Records with scene code
──────
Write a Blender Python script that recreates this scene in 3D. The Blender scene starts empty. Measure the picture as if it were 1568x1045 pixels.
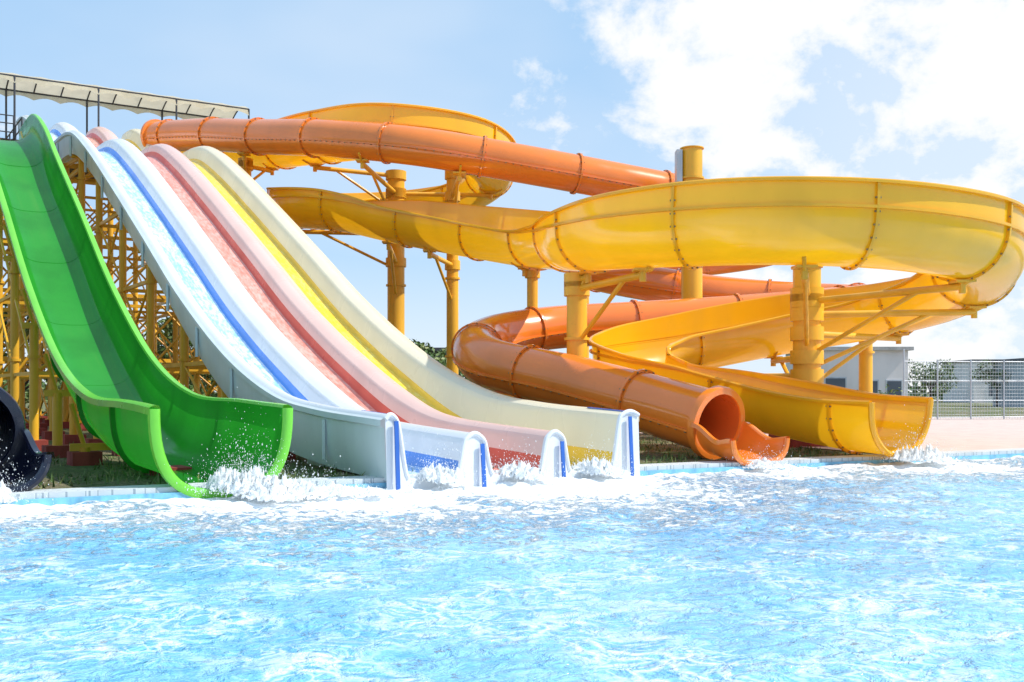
import bpy, math, random
import numpy as np
from mathutils import Vector, noise as mnoise
random.seed(7); np.random.seed(7)
sc = bpy.context.scene
sc.view_settings.view_transform='Standard'
sc.view_settings.look='None'
sc.view_settings.exposure=0
Z=np.array([0,0,1.0])
def nrm(v):
    v=np.asarray(v,float); l=np.linalg.norm(v); return v/l if l>1e-9 else v

# ------------------------------------------------------------ materials
def new_mat(name):
    m=bpy.data.materials.new(name); m.use_nodes=True
    nt=m.node_tree; nt.nodes.clear()
    return m,nt,nt.nodes,nt.links
def mixc(nt,fac,a,b,blend='MIX'):
    n=nt.nodes.new('ShaderNodeMix'); n.data_type='RGBA'; n.blend_type=blend
    if hasattr(fac,'is_linked'): nt.links.new(fac,n.inputs[0])
    else: n.inputs[0].default_value=fac
    for s,i in ((a,6),(b,7)):
        if hasattr(s,'is_linked'): nt.links.new(s,n.inputs[i])
        else: n.inputs[i].default_value=(s[0],s[1],s[2],1)
    return n.outputs[2]
def ramp(nt,src,p0,p1,v0=0,v1=1):
    n=nt.nodes.new('ShaderNodeMapRange'); n.interpolation_type='SMOOTHSTEP'
    nt.links.new(src,n.inputs[0]); n.inputs[1].default_value=p0; n.inputs[2].default_value=p1
    n.inputs[3].default_value=v0; n.inputs[4].default_value=v1
    return n.outputs[0]
def noise(nt,scale,detail=4,vec=None,sc3=None,rough=.5,coord='Object',dist=0):
    t=nt.nodes.new('ShaderNodeTexCoord'); src=t.outputs[coord] if vec is None else vec
    if sc3:
        mp=nt.nodes.new('ShaderNodeMapping'); mp.inputs['Scale'].default_value=sc3
        nt.links.new(src,mp.inputs[0]); src=mp.outputs[0]
    n=nt.nodes.new('ShaderNodeTexNoise'); n.inputs['Scale'].default_value=scale
    n.inputs['Detail'].default_value=detail; n.inputs['Roughness'].default_value=rough
    n.inputs['Distortion'].default_value=dist
    nt.links.new(src,n.inputs['Vector']); return n.outputs[0]
def mth(nt,op,a,b=None):
    n=nt.nodes.new('ShaderNodeMath'); n.operation=op
    for i,s in enumerate((a,b)):
        if s is None: continue
        if hasattr(s,'is_linked'): nt.links.new(s,n.inputs[i])
        else: n.inputs[i].default_value=s
    return n.outputs[0]
def bump(nt,h,strength,dist=.02):
    b=nt.nodes.new('ShaderNodeBump'); b.inputs['Strength'].default_value=strength
    b.inputs['Distance'].default_value=dist; nt.links.new(h,b.inputs['Height']); return b.outputs[0]
def simple(name,col,rough=.5,var=.15,nscale=1.5,trans=0,metal=0,spec=.5,bmp=0,bscale=30,dark=None,coat=0):
    m,nt,N,L=new_mat(name)
    p=N.new('ShaderNodeBsdfPrincipled'); o=N.new('ShaderNodeOutputMaterial')
    d=dark if dark else tuple(c*(1-var*1.6) for c in col)
    nz=noise(nt,nscale,4,sc3=(1,1,.35))
    f=ramp(nt,nz,.35,.7)
    c=mixc(nt,f,col,d)
    f2=ramp(nt,noise(nt,nscale*9,3),.62,.75,0,var)
    c=mixc(nt,f2,c,tuple(x*.45 for x in col))
    L.new(c,p.inputs['Base Color'])
    L.new(ramp(nt,nz,.3,.7,max(.05,rough-.08),rough+.10),p.inputs['Roughness'])
    p.inputs['Metallic'].default_value=metal; p.inputs['Specular IOR Level'].default_value=spec
    p.inputs['Coat Weight'].default_value=coat; p.inputs['Coat Roughness'].default_value=.06
    if bmp: L.new(bump(nt,noise(nt,bscale,4),bmp),p.inputs['Normal'])
    if trans>0:
        t=N.new('ShaderNodeBsdfTranslucent'); L.new(c,t.inputs[0])
        mx=N.new('ShaderNodeMixShader'); mx.inputs[0].default_value=trans
        L.new(p.outputs[0],mx.inputs[1]); L.new(t.outputs[0],mx.inputs[2]); L.new(mx.outputs[0],o.inputs[0])
    else: L.new(p.outputs[0],o.inputs[0])
    return m
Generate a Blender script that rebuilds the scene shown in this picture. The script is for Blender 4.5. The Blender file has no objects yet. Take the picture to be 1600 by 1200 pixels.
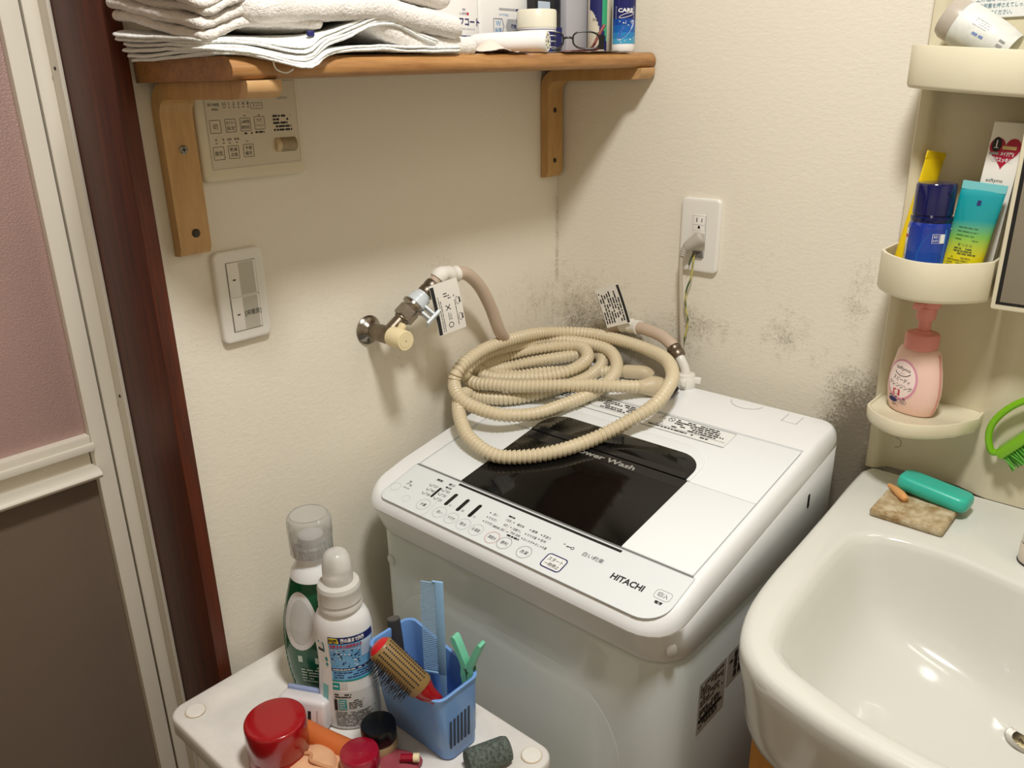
import bpy, bmesh, math, random
from math import sin, cos, pi, radians, hypot, sqrt, exp
from mathutils import Vector, Matrix, noise
random.seed(7)
SC = bpy.context.scene
COL = SC.collection

# ------------------------------------------------------------------ camera, light, exposure
cam_d = bpy.data.cameras.new('camera'); cam = bpy.data.objects.new('camera', cam_d); COL.objects.link(cam)
cam_d.sensor_width = 36.0; cam_d.lens = 1269.32 / 1600 * 36.0; cam_d.clip_start = 0.02
cr = Vector((0.75063512, 0.66052125, -0.01608113)); cu = Vector((-0.21853891, 0.2711757, 0.93739239)); cf = Vector((-0.6235284, 0.70012529, -0.3479036))
M = Matrix.Identity(4)
for i in range(3):
    M[i][0], M[i][1], M[i][2] = cr[i], cu[i], -cf[i]
M.translation = Vector((0.95411216, -1.2058845, 1.41279631))
cam.matrix_world = M
SC.camera = cam
SC.view_settings.view_transform = 'Standard'
SC.view_settings.look = 'None'
SC.view_settings.gamma = 1.0
SC.view_settings.use_curve_mapping = False
SC.view_settings.exposure = 0.0
w = bpy.data.worlds.new('world'); SC.world = w; w.use_nodes = True
w.node_tree.nodes['Background'].inputs[0].default_value = (1.0, 0.98, 0.95, 1)
w.node_tree.nodes['Background'].inputs[1].default_value = 0.05
# the room's ceiling lamp (out of frame, above and a little in front of the washer)
ld = bpy.data.lights.new('ceiling_lamp', 'AREA'); ld.shape = 'DISK'; ld.size = 0.20; ld.energy = 18.5; ld.color = (1.0, 0.985, 0.965)
lo = bpy.data.objects.new('ceiling_lamp', ld); COL.objects.link(lo); lo.location = (0.80, -0.80, 2.26)
# the lamp over the wash stand mirror (out of frame)
vd = bpy.data.lights.new('mirror_lamp', 'AREA'); vd.shape = 'RECTANGLE'; vd.size = 0.35; vd.size_y = 0.08; vd.energy = 0.8; vd.color = (1.0, 0.975, 0.94)
vo = bpy.data.objects.new('mirror_lamp', vd); COL.objects.link(vo); vo.location = (1.0, -0.16, 1.92); vo.rotation_euler = (radians(-25), 0, 0)

# ------------------------------------------------------------------ materials
def lin(c):
    return tuple(((v / 255.0) / 12.92 if v / 255.0 <= 0.04045 else ((v / 255.0 + 0.055) / 1.055) ** 2.4) for v in c) + (1.0,)

class NT:
    def __init__(s, name):
        s.m = bpy.data.materials.new(name); s.m.use_nodes = True; s.t = s.m.node_tree; s.n = s.t.nodes; s.l = s.t.links
        s.b = s.n['Principled BSDF']
    def node(s, t, **k):
        x = s.n.new(t)
        for a, v in k.items():
            if a.startswith('i_'): x.inputs[int(a[2:])].default_value = v
            else: setattr(x, a, v)
        return x
    def link(s, a, b): s.l.new(a, b)
    def coord(s, kind='Object'):
        return s.node('ShaderNodeTexCoord').outputs[kind]
    def mapped(s, scale, kind='Object'):
        mp = s.node('ShaderNodeMapping'); mp.inputs['Scale'].default_value = scale; s.link(s.coord(kind), mp.inputs[0]); return mp.outputs[0]
    def noise(s, vec, scale, detail=4, rough=0.6):
        x = s.node('ShaderNodeTexNoise'); x.inputs['Scale'].default_value = scale; x.inputs['Detail'].default_value = detail; x.inputs['Roughness'].default_value = rough
        s.link(vec, x.inputs['Vector']); return x.outputs[0]
    def ramp(s, fac, p0, p1, c0=(0, 0, 0, 1), c1=(1, 1, 1, 1)):
        x = s.node('ShaderNodeValToRGB'); e = x.color_ramp.elements
        e[0].position = p0; e[1].position = p1; e[0].color = c0; e[1].color = c1
        s.link(fac, x.inputs[0]); return x.outputs[0]
    def mix(s, f, a, b):
        x = s.node('ShaderNodeMix', data_type='RGBA')
        for sock, v in ((x.inputs[0], f), (x.inputs[6], a), (x.inputs[7], b)):
            if isinstance(v, (float, int, tuple)): sock.default_value = v
            else: s.link(v, sock)
        return x.outputs[2]
    def math(s, op, a, b=None):
        x = s.node('ShaderNodeMath', operation=op)
        for i, v in ((0, a), (1, b)):
            if v is None: continue
            if isinstance(v, (float, int)): x.inputs[i].default_value = v
            else: s.link(v, x.inputs[i])
        return x.outputs[0]
    def bump(s, h, strength=0.3, dist=0.001):
        x = s.node('ShaderNodeBump'); x.inputs['Strength'].default_value = strength; x.inputs['Distance'].default_value = dist
        s.link(h, x.inputs['Height']); s.link(x.outputs[0], s.b.inputs['Normal'])

def mat(name, c, rough=0.5, metal=0.0, spec=0.5, trans=0.0, alpha=1.0, coat=0.0, sss=0.0, ior=1.45, bump=None, mottled=0.0, mscale=8.0):
    k = NT(name); b = k.b; col = lin(c)
    b.inputs['Base Color'].default_value = col; b.inputs['Roughness'].default_value = rough; b.inputs['Metallic'].default_value = metal
    b.inputs['Specular IOR Level'].default_value = spec; b.inputs['Transmission Weight'].default_value = trans; b.inputs['Alpha'].default_value = alpha
    b.inputs['Coat Weight'].default_value = coat; b.inputs['IOR'].default_value = ior
    if sss: b.inputs['Subsurface Weight'].default_value = sss; b.inputs['Subsurface Scale'].default_value = 0.01
    if mottled:
        n = k.noise(k.coord(), mscale, 5, 0.6); d = tuple(v * (1 - mottled) for v in col[:3]) + (1,)
        k.link(k.mix(k.ramp(n, 0.35, 0.7), d, col), b.inputs['Base Color'])
    if bump: k.bump(k.noise(k.coord(), bump[0], 3, 0.6), bump[1], bump[2])
    return k.m

def wallpaper(name, base, spots, base_dirt):
    """embossed vinyl wallpaper with mildew specks; spots = (centre, radius vector, amount)"""
    k = NT(name); p = k.coord('Object'); col = lin(base)
    dens = None
    for c, r, a in spots:
        mp = k.node('ShaderNodeMapping'); mp.vector_type = 'POINT'
        mp.inputs['Location'].default_value = tuple(-c[i] / r[i] for i in range(3)); mp.inputs['Scale'].default_value = tuple(1 / v for v in r)
        k.link(p, mp.inputs[0])
        ln = k.node('ShaderNodeVectorMath', operation='LENGTH'); k.link(mp.outputs[0], ln.inputs[0])
        v = k.math('MULTIPLY', k.math('MAXIMUM', k.math('SUBTRACT', 1.0, ln.outputs['Value']), 0.0), a)
        dens = v if dens is None else k.math('MAXIMUM', dens, v)
    dens = k.math('ADD', dens, base_dirt)
    big = k.noise(p, 9.0, 6, 0.65); fine = k.noise(p, 250.0, 4, 0.8); mid = k.noise(p, 60.0, 4, 0.7)
    # specks: fine noise pushed above a threshold that falls where the mildew is dense
    f = k.math('ADD', k.math('MULTIPLY', fine, 0.75), k.math('MULTIPLY', big, 0.35))
    th = k.math('SUBTRACT', k.math('ADD', f, k.math('MULTIPLY', dens, 0.215)), 0.735)
    speck = k.math('MINIMUM', k.math('MAXIMUM', k.math('MULTIPLY', th, 5.0), 0.0), 0.62)
    f2 = k.math('ADD', k.math('MULTIPLY', mid, 0.6), k.math('MULTIPLY', big, 0.5))
    film = k.math('MINIMUM', k.math('MAXIMUM', k.math('MULTIPLY', k.math('SUBTRACT', k.math('ADD', f2, k.math('MULTIPLY', dens, 0.38)), 0.79), 1.7), 0.0), 0.58)
    c1 = k.mix(film, col, lin((132, 116, 86)))
    c2 = k.mix(speck, c1, lin((78, 68, 50)))
    k.link(c2, k.b.inputs['Base Color'])
    k.b.inputs['Roughness'].default_value = 0.62; k.b.inputs['Specular IOR Level'].default_value = 0.3
    s1 = k.noise(k.mapped((1, 1, 1.9)), 95.0, 6, 0.7)
    k.bump(k.ramp(s1, 0.42, 0.66), 0.30, 0.0008)
    return k.m

def wood(name, c_light, c_dark, scale, rough=0.45, stretch=(1, 1, 1), coat=0.0):
    k = NT(name); v = k.mapped(stretch)
    n = k.noise(v, scale, 8, 0.62); n2 = k.noise(v, scale * 7, 4, 0.6)
    f = k.math('ADD', k.math('MULTIPLY', n, 0.7), k.math('MULTIPLY', n2, 0.3))
    k.link(k.ramp(f, 0.36, 0.66, lin(c_dark), lin(c_light)), k.b.inputs['Base Color'])
    k.b.inputs['Roughness'].default_value = rough; k.b.inputs['Coat Weight'].default_value = coat
    k.bump(n2, 0.08, 0.0006)
    return k.m

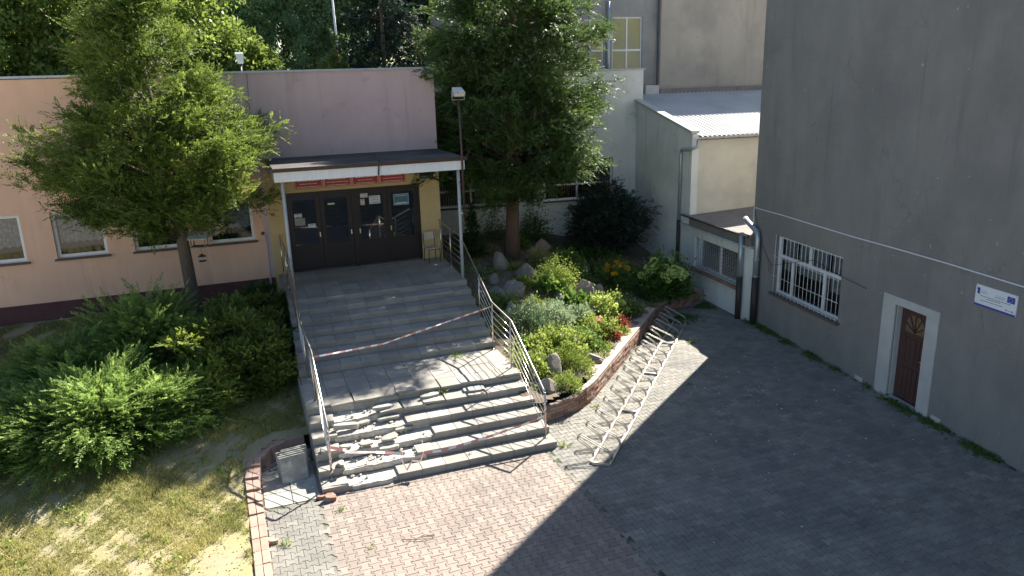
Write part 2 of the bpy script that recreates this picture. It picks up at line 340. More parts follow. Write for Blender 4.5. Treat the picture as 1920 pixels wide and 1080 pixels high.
def conifer(name, label, cat, base, profile, nb, per, k, rad, L, W, mat, bark, tr, lean=(0, 0), rise=.22, group=None, inner=.3, seed=1, trunk_top=None, spread=.55, upw=.55, tone0=.5, sag=0., ymax=None, yfront=None, lat=.13):
    global rng
    keep = rng; rng = np.random.default_rng(seed)
    t = thing(name, label, cat, base, 0, group)
    z0, z1 = profile[0][0], profile[-1][0]
    zz = np.linspace(z0, z1, 200); wgt = prof(profile, zz)+.15; zb = np.interp(rng.random(nb), np.cumsum(wgt)/wgt.sum(), zz)
    az = rng.random(nb)*2*np.pi; lob = 1+.16*np.sin(az*3+zb*1.7+seed)+.12*np.sin(az*5-zb*2.3+seed*2)
    r = prof(profile, zb)*lob*(.72+.36*rng.random(nb))
    if ymax is not None: r = np.where(np.sin(az) > .1, np.minimum(r, ymax/np.maximum(np.sin(az), .1)), r)
    if yfront is not None: r = np.where(np.sin(az) < -.1, np.minimum(r, yfront/np.maximum(-np.sin(az), .1)), r)
    H = profile[-1][0]
    def axis(z): return np.stack([lean[0]*z/H, lean[1]*z/H], -1)
    C = []; D = []; T = []; bm_ = MB()
    btone = rng.normal(size=nb)*.13+tone0
    for i in range(nb):
        m_ = max(2, int(per*r[i]/max(prof(profile, z0+.3*(z1-z0)), .5)))+1
        s = inner+(1-inner)*rng.random(m_)**.8
        a_ = axis(zb[i]); dirn = np.array([math.cos(az[i]), math.sin(az[i])])
        side = np.array([-dirn[1], dirn[0]])
        ww = rng.normal(size=m_)*lat*r[i]*s
        x = a_[0]+dirn[0]*r[i]*s+side[0]*ww; y = a_[1]+dirn[1]*r[i]*s+side[1]*ww
        z = zb[i]+(s**1.5*rise-sag*s)*r[i]+rng.normal(size=m_)*.10
        C.append(np.stack([x, y, z], -1)); dd = np.stack([np.full(m_, dirn[0])+.5*side[0]*ww, np.full(m_, dirn[1])+.5*side[1]*ww, np.full(m_, upw)], -1)
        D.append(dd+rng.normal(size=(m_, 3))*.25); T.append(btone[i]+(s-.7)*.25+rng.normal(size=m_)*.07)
        if i % 3 == 0:
            zt = max(zb[i]-.25*r[i], .4)
            bm_.tube([(a_[0], a_[1], zt), (a_[0]+dirn[0]*r[i]*.5, a_[1]+dirn[1]*r[i]*.5, zb[i]+(.354*rise-.5*sag)*r[i]-.04), (a_[0]+dirn[0]*r[i]*.9, a_[1]+dirn[1]*r[i]*.9, zb[i]+(rise*.85-.9*sag)*r[i])], [.035+.01*r[i], .02, .006], 5)
    C = np.concatenate(C); D = np.concatenate(D); T = np.concatenate(T)
    nf = max(2, int(k/11)); D = unit(D); n_ = len(C)
    B = (C[:, None]+rng.normal(size=(n_, nf, 3))*np.array([rad, rad, rad*.55])*.62).reshape(-1, 3); dd = unit(np.repeat(D, nf, 0)+rng.normal(size=(n_*nf, 3))*spread)
    P, d, l_, w_, tn = fronds(B, dd, rad*1.25*(.6+.8*rng.random(n_*nf)), 11, L, W, np.repeat(T, nf)+rng.normal(size=n_*nf)*.08)
    leaf_mesh('crown', P, d, l_, w_, tn, mat, t, N=FN[0])
    bm_.build('branches', bark, t, True, kind='stuff')
    zt = trunk_top or H*.96
    pts = []; rs = []
    for q in range(9):
        f = q/8; z = f*zt-.3*(q == 0); pts.append((lean[0]*z/H+.03*math.sin(q*1.3+seed)*(q > 0), lean[1]*z/H+.03*math.cos(q*1.9), z)); rs.append(tr*(1.25 if q == 0 else 1-.9*f**1.1)+.01)
    tk = MB().tube(pts, rs, 12).build('trunk', bark, t, True)
    rng = keep; return t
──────
# Requirements
Repeat, with no pictures, each line from the beginning of the data through the line containing "v=np.asarray(v,float); l=np.linalg.norm(v); return", inclusive.

# Result
Write a Blender Python script that recreates this scene in 3D. The Blender scene starts empty. Measure the picture as if it were 1568x1045 pixels.
import bpy, math, random
import numpy as np
from mathutils import Vector, noise as mnoise
random.seed(7); np.random.seed(7)
sc = bpy.context.scene
sc.view_settings.view_transform='Standard'
sc.view_settings.look='None'
sc.view_settings.exposure=0
Z=np.array([0,0,1.0])
def nrm(v):
    v=np.asarray(v,float); l=np.linalg.norm(v); return v/l if l>1e-9 else v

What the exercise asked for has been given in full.